(Scene modeling code data)
┌──
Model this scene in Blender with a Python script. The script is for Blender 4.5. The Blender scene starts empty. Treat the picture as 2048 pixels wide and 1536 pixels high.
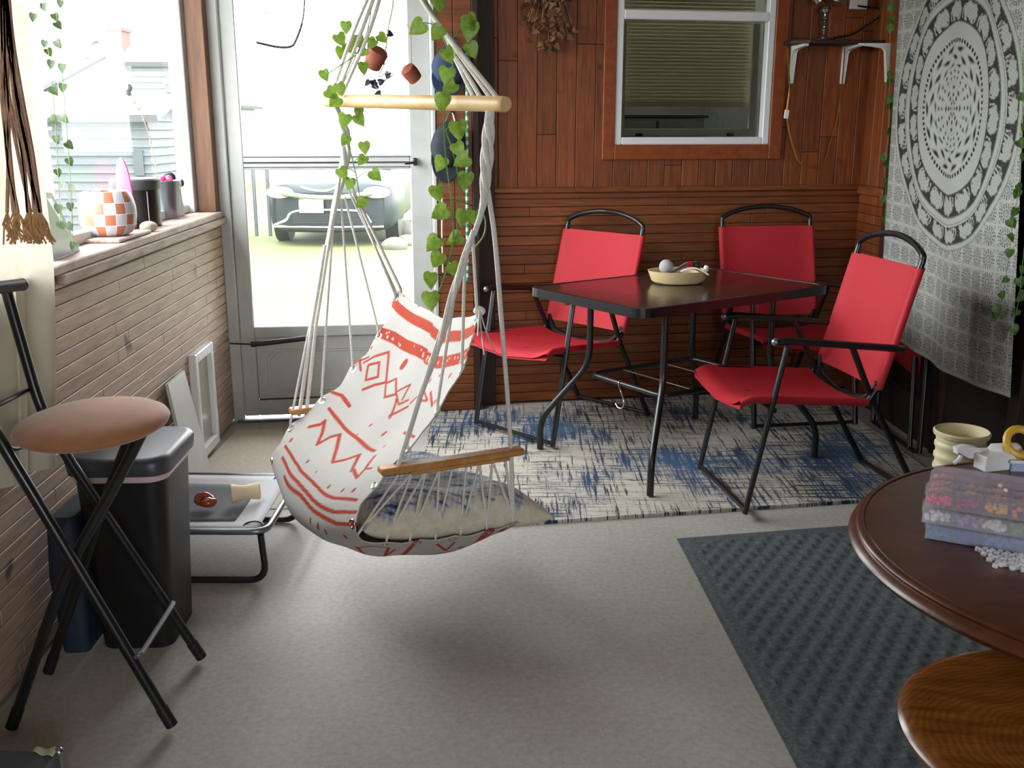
import bpy, bmesh, math, random
import numpy as np
from mathutils import Vector, Matrix
random.seed(7)
C = bpy.context.scene.collection
PI = math.pi
V = Vector
# ------------------------------------------------------------------ camera and sight lines
FOC = 2000.0
TH = math.atan(510/FOC); SN, CS = math.sin(TH), math.cos(TH); EYE = 1.35
def ray(u, v):
    d = v-768
    return V((u-1024, FOC*CS-d*SN, -(d*CS+FOC*SN)))
def at(r, t): return V((r.x*t, r.y*t, EYE+r.z*t))
def G(u, v, z=0.0): r = ray(u, v); return at(r, (z-EYE)/r.z)
def Y(u, v, y): r = ray(u, v); return at(r, y/r.y)
cam = bpy.data.cameras.new('camera'); co = bpy.data.objects.new('camera', cam); C.objects.link(co)
cam.sensor_width = 36; cam.lens = 36*FOC/2048; cam.clip_start = .05; cam.clip_end = 200
co.location = (0, 0, EYE); co.rotation_euler = (PI/2-TH, 0, 0)
bpy.context.scene.camera = co

# ------------------------------------------------------------------ objects
WM = {}
def put(o, **k):
    for a, b in k.items():
        if b is not None: o[a] = b
    return o
def thing(name, label, cat, loc=(0, 0, 0), rotz=0, group=None):
    o = bpy.data.objects.new(name, None); C.objects.link(o); o.empty_display_size = .1
    o.location = loc; o.rotation_euler = (0, 0, rotz)
    WM[o.name] = Matrix.Translation(V(loc)) @ Matrix.Rotation(rotz, 4, 'Z')
    return put(o, label=label, category=cat, group=group)
def dup(root, loc, rotz, label, group=None):
    r = root.copy(); C.objects.link(r); r.location = loc; r.rotation_euler = (0, 0, rotz); r['label'] = label
    if group: r['group'] = group
    for ch in list(root.children):
        c = ch.copy(); C.objects.link(c); c.parent = r
        for g in list(ch.children):
            d = g.copy(); C.objects.link(d); d.parent = c
    return r
def frame(o, x, y, z=None):
    x = V(x).normalized(); y = V(y)
    if z is None: z = x.cross(y).normalized(); y = z.cross(x).normalized()
    M = Matrix.Identity(4)
    for i, a in enumerate((x, y, V(z))):
        M[0][i], M[1][i], M[2][i] = a
    M[0][3], M[1][3], M[2][3] = o
    return M
def rounded(pts, r, n=5):
    pts = [V(p) for p in pts]; out = [pts[0]]
    for i in range(1, len(pts)-1):
        a, b, c = pts[i-1], pts[i], pts[i+1]
        d = min(r, (a-b).length*.48, (c-b).length*.48)
        p, q = b+(a-b).normalized()*d, b+(c-b).normalized()*d
        for k in range(n+1):
            t = k/n; out.append(p*(1-t)**2+b*2*t*(1-t)+q*t*t)
    out.append(pts[-1]); return out
def spline(pts, n=8):
    pts = [V(p) for p in pts]; P = [pts[0]*2-pts[1]]+pts+[pts[-1]*2-pts[-2]]; out = []
    for i in range(1, len(P)-2):
        for k in range(n):
            t = k/n; a, b, c, d = P[i-1], P[i], P[i+1], P[i+2]
            out.append(.5*((2*b)+(c-a)*t+(2*a-5*b+4*c-d)*t*t+(3*b-a-3*c+d)*t**3))
    out.append(pts[-1]); return out
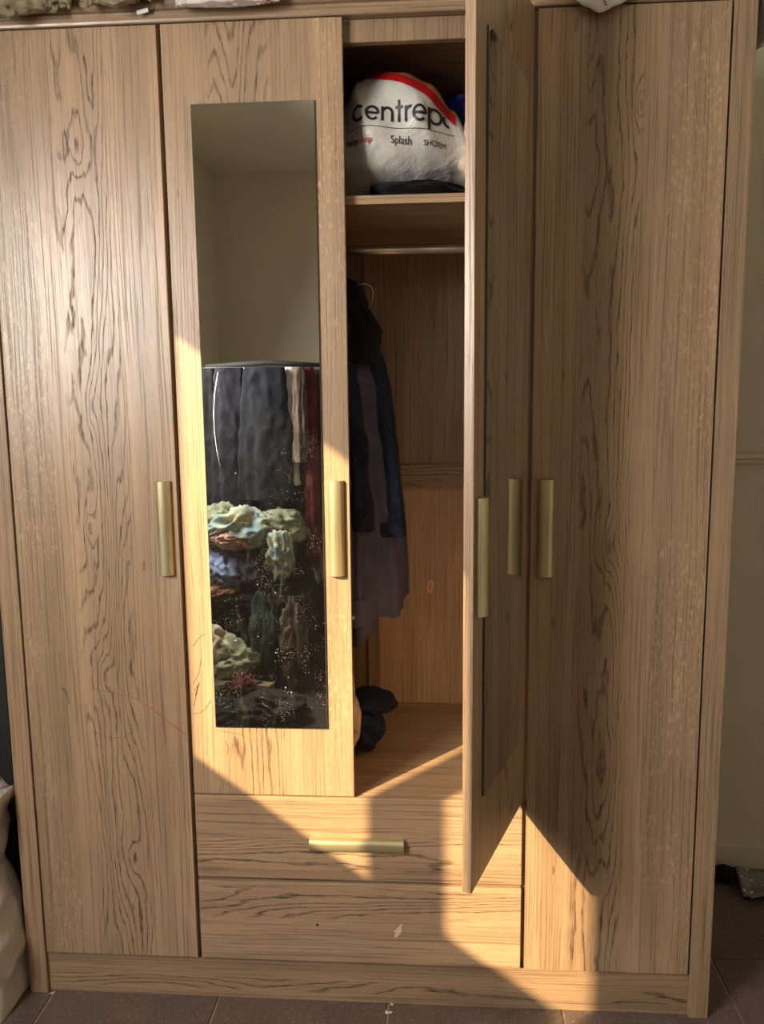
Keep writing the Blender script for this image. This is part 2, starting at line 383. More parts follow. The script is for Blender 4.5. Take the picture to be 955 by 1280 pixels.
└──
Copy out each line of the data where the string "pixels" appears.

Model this scene in Blender with a Python script. The script is for Blender 4.5. The Blender scene starts empty. Treat the picture as 2048 pixels wide and 1536 pixels high.
Keep writing the Blender script for this image. This is part 2, starting at line 383. More parts follow. The script is for Blender 4.5. Take the picture to be 955 by 1280 pixels.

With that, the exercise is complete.